Most start spontaneously and remain independent.
"The typical pattern is that a natural leader emerges, usually a woman, who simply decides to prepare food for those around her," Mrs. Baez says.
"Sometimes they can get resources from the local authorities, but mostly they plead, petition, or ask anyone who might be able to help."
Across the country, people are donating food and clothing in unprecedented quantities. Stores, from neighborhood grocery shops to national supermarket chains, regularly donate food, both on a large scale through charitable networks and to individuals in immediate need.
Many companies have also tried to expand outreach and donor programs, despite an abrupt downturn in profits.
Newspapers and television stations, too, have joined in, helping charities to reach a wider audience by offering free space or airtime for appeals or charitable success stories.

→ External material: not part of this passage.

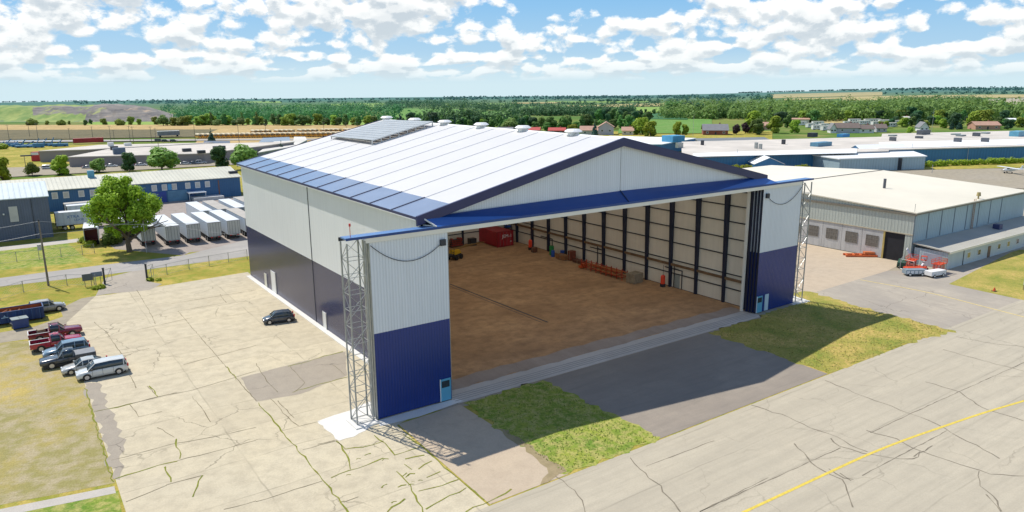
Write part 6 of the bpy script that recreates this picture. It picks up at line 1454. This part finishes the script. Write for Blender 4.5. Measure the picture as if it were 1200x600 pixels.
# hedge
hd = []; rs = np.random.RandomState(77); A_ = Vector(G(1083,196)[:2]); B_ = Vector(G(1225,190.5)[:2])
for k in range(70): p = A_.lerp(B_, k/69); hd.append((p.x+rs.normal()*.4, p.y+rs.normal()*.4, rs.uniform(.8,1.5), rs.uniform(.9,1.4)))
A2 = Vector(G(828,203)[:2]); B2 = Vector(G(900,201)[:2]); A3 = Vector(G(933,202)[:2]); B3 = Vector(G(946,201)[:2])
h2 = [];
for a, b, n in ((A2,B2,20),(A3,B3,6)):
    for k in range(n): p = a.lerp(b, k/(n-1)); h2.append((p.x, p.y, rs.uniform(1.,1.6), rs.uniform(1.2,1.6)))
for nm, lb, lab in (('hedge', hd, 'long bright green hedge in front of the blue factory'), ('hedge', h2, 'short hedge by the little turquoise shed')):
    q, sh = crown_np(rs, lb, 6000, .45, 1., .6); o = bpy.data.objects.new(nm, mesh_quads(nm, q, sh, F_BRIGHT)); COL.objects.link(o); tag(o, lab, 'hedge')
# weeds, tufts at the fences and grass edges
q, sh = crown_np(rs, [(*G(119,338)[:2], .25, .7), (*G(113,339)[:2], .2, .6), (*G(176,329)[:2], .2, .6), (*G(186,329)[:2], .15, .5), (*G(105,289)[:2], .5, 1.2), (*G(108,286)[:2], .5, 1.2),(*G(100,284)[:2], .5, 1.3)], 2600, .3, .7, .3)
o = bpy.data.objects.new('weeds', mesh_quads('weeds', q, sh, F_LIME)); COL.objects.link(o); tag(o, kind='stuff')
g = G(125,288); s_ = empty('shrub', (g[0]+1,g[1]+.5,0), 0, 'green shrub under the left side of the big tree', 'shrub'); q, sh = crown_np(rs, [(0,0,1.6,1.6),(1.,.3,1.2,1.2),(-.8,.2,1.,1.1),(.3,0,2.6,1.1)], 2600, .35, 1., .4); o = bpy.data.objects.new('leaves', mesh_quads('leaves', q, sh, F_MID)); COL.objects.link(o); o.parent = s_; MB().tube((0,0,0),(0,0,1.6),.12,6).build('stem', BARK, s_)

# short grass tufts on the near lawns (too many to count)
def tufts(name, poly, n, seed, m, hgt=.22, z=.03):
    P = [Vector(p) for p in poly]; xs = [p.x for p in P]; ysx = [p.y for p in P]; rs = np.random.RandomState(seed); out = []
    def inside(x, y):
        c = False; j = len(P)-1
        for i in range(len(P)):
            if (P[i].y > y) != (P[j].y > y) and x < (P[j].x-P[i].x)*(y-P[i].y)/(P[j].y-P[i].y)+P[i].x: c = not c
            j = i
        return c
    while len(out) < n:
        x, y = rs.uniform(min(xs),max(xs)), rs.uniform(min(ysx),max(ysx))
        if inside(x, y): out.append((x, y))
    c = np.array([(x, y, z) for x, y in out]); a = rs.uniform(0, 2*PI, n); w = .10*(.5+rs.random(n)); h = hgt*(.4+rs.random(n)); u = np.stack([np.cos(a), np.sin(a), 0*a], 1)
    ln = np.stack([rs.normal(size=n)*.08, rs.normal(size=n)*.08, h], 1)
    q = np.stack([c-u*w[:,None]/2, c+u*w[:,None]/2, c+u*w[:,None]*.2+ln, c-u*w[:,None]*.2+ln], 1).reshape(-1, 3)
    o = bpy.data.objects.new(name, mesh_quads(name, q, np.repeat(rs.random(n), 4), m)); COL.objects.link(o); tag(o, kind='stuff')
F_TUFT = foliage('grass_blades', (.26,.25,.07), (.50,.42,.14), False); F_TUFTG = foliage('grass_blades_green', (.16,.22,.04), (.34,.38,.08), False)
tufts('grass', [(8.3,-18.1),(8.7,-1.6),(18.4,-1.6),(19.1,-18.)], 2600, 1, F_TUFTG, .10); tufts('grass', [(45.4,-18.),(45.5,-1.6),(56,-1.6),(68,-.6),(71,-6),(71.,-19.)], 4000, 2, F_TUFT, .10)

# ------------------------------------------------------------------ camera, sun, sky
cam = bpy.data.cameras.new('camera'); co = bpy.data.objects.new('camera', cam); COL.objects.link(co); scene.camera = co
cam.sensor_width = 36; cam.lens = 36*FPX/1200; cam.clip_start = .5; cam.clip_end = 30000
R3 = Matrix((RT, UP, tuple(-v for v in FW))).transposed(); co.matrix_world = Matrix.Translation(Vector((CX,CY,CZ))) @ R3.to_4x4()
SAZ, SEL = math.radians(SUN_AZ), math.radians(SUN_EL)
sd = Vector((math.sin(SAZ)*math.cos(SEL), math.cos(SAZ)*math.cos(SEL), math.sin(SEL)))   # towards the sun
sun = bpy.data.lights.new('sun', 'SUN'); sun.energy = SUN_E; sun.angle = math.radians(.5); sun.color = (1, .95, .87)
so = bpy.data.objects.new('sun', sun); COL.objects.link(so); so.location = (0,0,80); so.rotation_euler = sd.to_track_quat('Z', 'Y').to_euler()
w = bpy.data.worlds.new('World'); scene.world = w; w.use_nodes = True; nt = w.node_tree; L = nt.links; N = nt.nodes
for n_ in list(N): N.remove(n_)
out = N.new('ShaderNodeOutputWorld'); bg = N.new('ShaderNodeBackground'); L.new(bg.outputs[0], out.inputs[0]); bg.inputs[1].default_value = SKY_S
sky = N.new('ShaderNodeTexSky'); sky.sky_type = 'NISHITA'; sky.sun_disc = False; sky.sun_elevation = SEL; sky.sun_rotation = SAZ; sky.altitude = 200; sky.air_density = 1.; sky.dust_density = .6; sky.ozone_density = 1.5
tc = N.new('ShaderNodeTexCoord'); D = tc.outputs['Generated']
def cloud_density(dz):
    """density of the cumulus layer looked at in a direction raised by dz: big separate heaps high up, rows of small ones low down"""
    ad = N.new('ShaderNodeVectorMath'); ad.operation = 'ADD'; L.new(D, ad.inputs[0]); ad.inputs[1].default_value = (0,0,dz)
    sx = N.new('ShaderNodeSeparateXYZ'); L.new(ad.outputs[0], sx.inputs[0]); z_ = sx.outputs[2]
    def nn(sc, sq, det, ro, off):
        mp = N.new('ShaderNodeMapping'); L.new(ad.outputs[0], mp.inputs[0]); mp.inputs['Scale'].default_value = (1,1,sq); mp.inputs['Location'].default_value = (CLOUD_Z+off, off*1.7, off*.6)
        return noise(nt, mp.outputs[0], sc, det, ro, .15)
    hi = nn(5.5, 2.6, 2, .45, 0.); mi = nn(10., 3.2, 2, .45, 3.3); lo = nn(18., 4., 2, .45, 7.1)
    w1 = ramp(nt, z_, [(.06, 0.), (.095, 1.)]); w2 = ramp(nt, z_, [(.03, 0.), (.05, 1.)])
    f1 = nt.nodes.new('ShaderNodeMix'); L.new(w2, f1.inputs[0]); L.new(lo, f1.inputs[2]); L.new(mi, f1.inputs[3])
    f2 = nt.nodes.new('ShaderNodeMix'); L.new(w1, f2.inputs[0]); L.new(f1.outputs[0], f2.inputs[2]); L.new(hi, f2.inputs[3])
    c = nn(24., 1.7, 8, .66, 1.3)
    pf = N.new('ShaderNodeTexVoronoi'); pf.feature = 'F1'; pf.inputs['Scale'].default_value = 38.
    mp = N.new('ShaderNodeMapping'); L.new(ad.outputs[0], mp.inputs[0]); mp.inputs['Scale'].default_value = (1,1,1.5)
    wv = N.new('ShaderNodeVectorMath'); wv.operation = 'MULTIPLY_ADD'; wn = N.new('ShaderNodeTexNoise'); wn.inputs['Scale'].default_value = 40.; L.new(mp.outputs[0], wn.inputs['Vector'])
    L.new(wn.outputs['Color'], wv.inputs[0]); wv.inputs[1].default_value = (.02,.02,.02); L.new(mp.outputs[0], wv.inputs[2]); L.new(wv.outputs[0], pf.inputs['Vector'])
    puff = mth(nt, 'MULTIPLY', mth(nt, 'SUBTRACT', .5, pf.outputs['Distance']), .16)
    v = mth(nt, 'ADD', mth(nt, 'MULTIPLY', f2.outputs[0], .66), mth(nt, 'MULTIPLY', c, .34)); v = mth(nt, 'ADD', v, ramp(nt, z_, [(.02, .045), (.075, .03), (.11, .0)])); return mth(nt, 'ADD', v, puff), z_
v0, zz = cloud_density(0.); v1, _ = cloud_density(.009)
m0 = ramp(nt, v0, [(CLOUD_T, 0.), (CLOUD_T+.05, 1.)])
edge = mth(nt, 'SUBTRACT', v1, v0); lit = ramp(nt, mth(nt, 'ADD', mth(nt, 'MULTIPLY', edge, 6.), .5), [(.36, 1.), (.68, 0.)])
deep = ramp(nt, v1, [(CLOUD_T+.03, 1.), (CLOUD_T+.17, 0.)])
br = mth(nt, 'ADD', mth(nt, 'MULTIPLY', lit, .5), mth(nt, 'MULTIPLY', deep, .5))
ccol = mixc(nt, br, (6.7,7.6,8.4), (12.6,12.6,12.4))
# low haze towards the horizon, deep blue overhead
hz = ramp(nt, zz, [(0., 1.), (.012, .9), (.04, .45), (.10, .12), (.2, 0.)])
skyc = mixc(nt, ramp(nt, zz, [(0., .8), (.25, .92)]), sky.outputs[0], (2.3,6.0,10.4))
skyc = mixc(nt, ramp(nt, zz, [(.30, 0.), (.6, 1.)]), skyc, (.75,1.9,5.0))
skyc = mixc(nt, hz, skyc, (7.5,9.5,10.3))
cm = mth(nt, 'MULTIPLY', m0, ramp(nt, zz, [(.004, 0.), (.014, .7), (.03, 1.), (.30, 1.), (.5, .25)]))
fin = mixc(nt, cm, skyc, mixc(nt, mth(nt, 'MULTIPLY', hz, .45), ccol, (8.6,9.9,10.2)))
L.new(fin, bg.inputs[0])
scene.view_settings.view_transform = 'Standard'; scene.view_settings.look = 'None'; scene.view_settings.exposure = 0; scene.view_settings.gamma = 1
scene.cycles.max_bounces = 8; scene.cycles.diffuse_bounces = 5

Other Argentines have flocked to volunteer for the Solidarity Network, whose assistance ranges from arranging the donation of a single wheelchair to providing a three-month supply of insulin for as many as 1,000 diabetics.
"A few years ago, most Argentines thought 'charity' meant sending money to Africa," says Juan Carr, who set up the group seven years ago to put the needy in touch with potential donors. "Now they see it means looking out for the family next door."
Despite such help, real hunger has appeared for the first time in a country that traditionally prides itself on being a prosperous and very European outpost in South America.
"It's not that Argentina has run out of food," says Juana Cevallos, an adviser to the Catholic charity Caritas Argentina. "The problem is that many people have no access to it. They simply cannot afford to buy enough to keep their families alive and healthy."
Charity workers say they cannot hope to protect all of the country's poorest. "We can find food sufficient for 100 soup kitchens," Mr. Carr says.
"But if we think of the whole country, how are we ever going to cope with 10,000 such eating places?"